* BEGIN Listing *

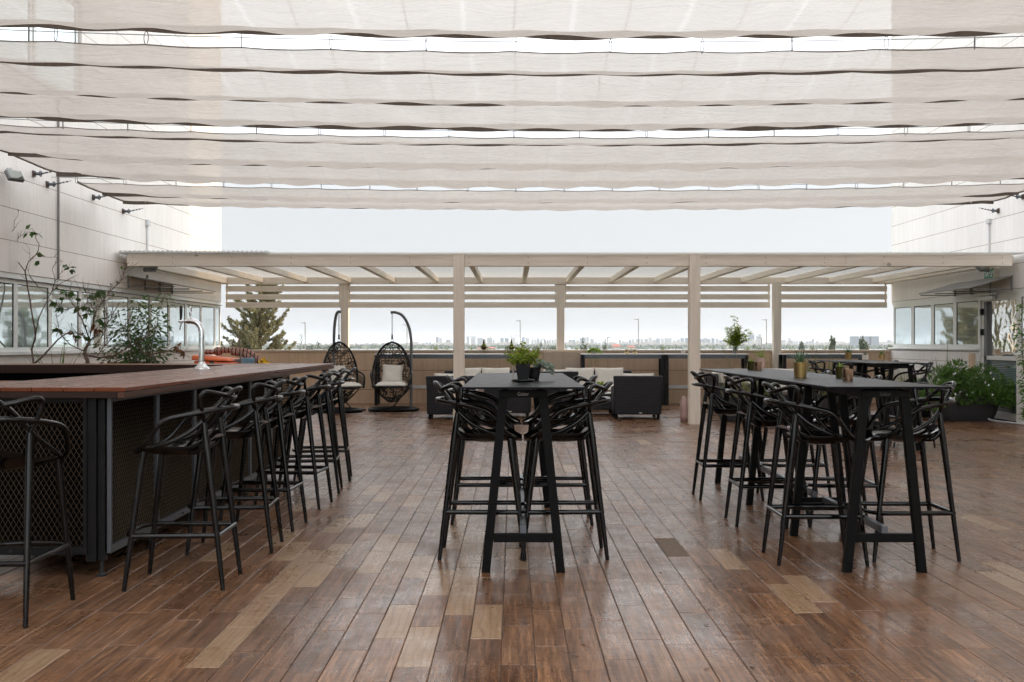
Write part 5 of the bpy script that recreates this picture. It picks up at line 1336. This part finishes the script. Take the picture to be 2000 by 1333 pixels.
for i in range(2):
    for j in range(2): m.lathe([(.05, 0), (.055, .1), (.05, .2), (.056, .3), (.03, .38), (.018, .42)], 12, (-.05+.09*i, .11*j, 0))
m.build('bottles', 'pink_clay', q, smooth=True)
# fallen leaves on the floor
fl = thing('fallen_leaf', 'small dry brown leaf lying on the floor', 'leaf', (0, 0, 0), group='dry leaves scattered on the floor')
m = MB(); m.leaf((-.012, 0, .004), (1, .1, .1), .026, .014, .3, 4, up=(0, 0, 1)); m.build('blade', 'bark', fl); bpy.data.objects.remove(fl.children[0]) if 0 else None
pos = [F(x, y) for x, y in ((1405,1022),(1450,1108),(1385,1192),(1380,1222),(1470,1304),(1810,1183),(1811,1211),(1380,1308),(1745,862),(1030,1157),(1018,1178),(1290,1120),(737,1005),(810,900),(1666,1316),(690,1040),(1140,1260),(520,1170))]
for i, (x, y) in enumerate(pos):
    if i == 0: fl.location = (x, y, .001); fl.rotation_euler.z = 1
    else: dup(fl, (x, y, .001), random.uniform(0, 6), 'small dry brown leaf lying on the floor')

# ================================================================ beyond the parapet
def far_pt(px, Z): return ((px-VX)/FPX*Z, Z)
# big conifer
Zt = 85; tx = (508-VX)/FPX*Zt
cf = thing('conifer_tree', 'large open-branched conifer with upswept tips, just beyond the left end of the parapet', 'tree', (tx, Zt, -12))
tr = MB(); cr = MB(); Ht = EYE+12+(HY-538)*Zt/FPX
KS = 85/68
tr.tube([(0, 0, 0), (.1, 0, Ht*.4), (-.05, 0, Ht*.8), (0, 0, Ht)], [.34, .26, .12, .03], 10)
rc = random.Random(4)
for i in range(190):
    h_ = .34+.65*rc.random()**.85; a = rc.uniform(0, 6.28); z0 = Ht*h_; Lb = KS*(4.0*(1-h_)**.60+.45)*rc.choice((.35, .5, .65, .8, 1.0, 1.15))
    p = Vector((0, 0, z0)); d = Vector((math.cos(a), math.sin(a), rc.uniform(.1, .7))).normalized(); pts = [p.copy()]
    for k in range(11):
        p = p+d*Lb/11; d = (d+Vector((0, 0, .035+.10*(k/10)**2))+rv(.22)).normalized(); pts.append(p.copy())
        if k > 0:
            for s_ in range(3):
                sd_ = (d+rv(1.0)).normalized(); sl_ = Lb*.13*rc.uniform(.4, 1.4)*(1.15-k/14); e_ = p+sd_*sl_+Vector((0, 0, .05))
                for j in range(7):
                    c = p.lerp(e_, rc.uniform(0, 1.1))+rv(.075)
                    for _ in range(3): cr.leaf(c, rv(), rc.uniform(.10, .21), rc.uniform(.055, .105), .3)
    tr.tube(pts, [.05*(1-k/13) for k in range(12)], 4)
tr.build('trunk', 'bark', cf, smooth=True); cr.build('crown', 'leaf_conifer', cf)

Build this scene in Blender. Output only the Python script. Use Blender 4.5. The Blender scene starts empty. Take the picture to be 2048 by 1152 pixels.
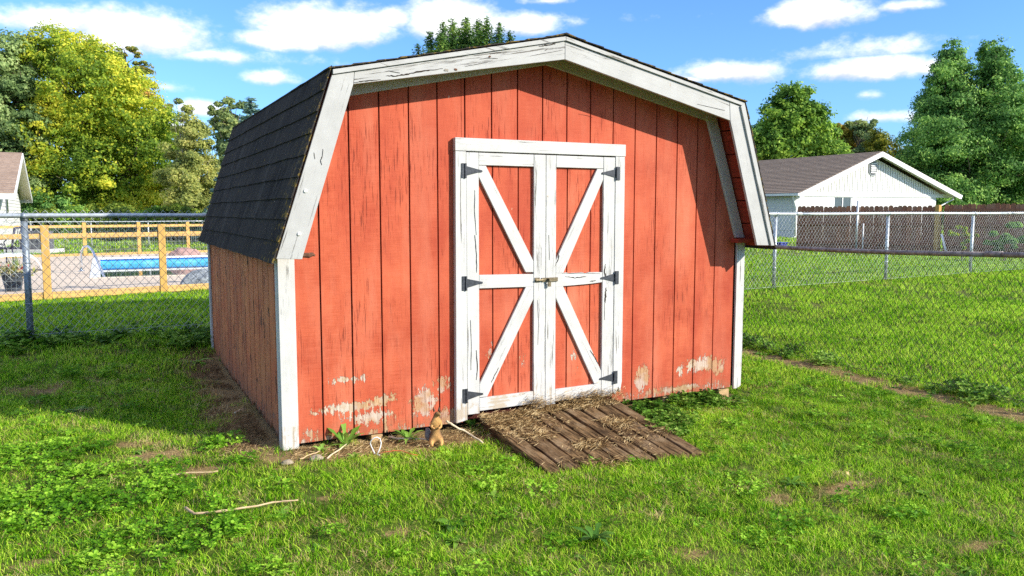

* END Listing *

### Written problem
Copy out all of the data word for word. Do not carry over any picture.

### The completed task
Write part 5 of the bpy script that recreates this picture. It picks up at line 1336. This part finishes the script. Take the picture to be 2000 by 1333 pixels.
for i in range(2):
    for j in range(2): m.lathe([(.05, 0), (.055, .1), (.05, .2), (.056, .3), (.03, .38), (.018, .42)], 12, (-.05+.09*i, .11*j, 0))
m.build('bottles', 'pink_clay', q, smooth=True)
# fallen leaves on the floor
fl = thing('fallen_leaf', 'small dry brown leaf lying on the floor', 'leaf', (0, 0, 0), group='dry leaves scattered on the floor')
m = MB(); m.leaf((-.012, 0, .004), (1, .1, .1), .026, .014, .3, 4, up=(0, 0, 1)); m.build('blade', 'bark', fl); bpy.data.objects.remove(fl.children[0]) if 0 else None
pos = [F(x, y) for x, y in ((1405,1022),(1450,1108),(1385,1192),(1380,1222),(1470,1304),(1810,1183),(1811,1211),(1380,1308),(1745,862),(1030,1157),(1018,1178),(1290,1120),(737,1005),(810,900),(1666,1316),(690,1040),(1140,1260),(520,1170))]
for i, (x, y) in enumerate(pos):
    if i == 0: fl.location = (x, y, .001); fl.rotation_euler.z = 1
    else: dup(fl, (x, y, .001), random.uniform(0, 6), 'small dry brown leaf lying on the floor')

# ================================================================ beyond the parapet
def far_pt(px, Z): return ((px-VX)/FPX*Z, Z)
# big conifer
Zt = 85; tx = (508-VX)/FPX*Zt
cf = thing('conifer_tree', 'large open-branched conifer with upswept tips, just beyond the left end of the parapet', 'tree', (tx, Zt, -12))
tr = MB(); cr = MB(); Ht = EYE+12+(HY-538)*Zt/FPX
KS = 85/68
tr.tube([(0, 0, 0), (.1, 0, Ht*.4), (-.05, 0, Ht*.8), (0, 0, Ht)], [.34, .26, .12, .03], 10)
rc = random.Random(4)
for i in range(190):
    h_ = .34+.65*rc.random()**.85; a = rc.uniform(0, 6.28); z0 = Ht*h_; Lb = KS*(4.0*(1-h_)**.60+.45)*rc.choice((.35, .5, .65, .8, 1.0, 1.15))
    p = Vector((0, 0, z0)); d = Vector((math.cos(a), math.sin(a), rc.uniform(.1, .7))).normalized(); pts = [p.copy()]
    for k in range(11):
        p = p+d*Lb/11; d = (d+Vector((0, 0, .035+.10*(k/10)**2))+rv(.22)).normalized(); pts.append(p.copy())
        if k > 0:
            for s_ in range(3):
                sd_ = (d+rv(1.0)).normalized(); sl_ = Lb*.13*rc.uniform(.4, 1.4)*(1.15-k/14); e_ = p+sd_*sl_+Vector((0, 0, .05))
                for j in range(7):
                    c = p.lerp(e_, rc.uniform(0, 1.1))+rv(.075)
                    for _ in range(3): cr.leaf(c, rv(), rc.uniform(.10, .21), rc.uniform(.055, .105), .3)
    tr.tube(pts, [.05*(1-k/13) for k in range(12)], 4)
tr.build('trunk', 'bark', cf, smooth=True); cr.build('crown', 'leaf_conifer', cf)

Build this scene in Blender. Output only the Python script. Use Blender 4.5. The Blender scene starts empty. Take the picture to be 2048 by 1152 pixels.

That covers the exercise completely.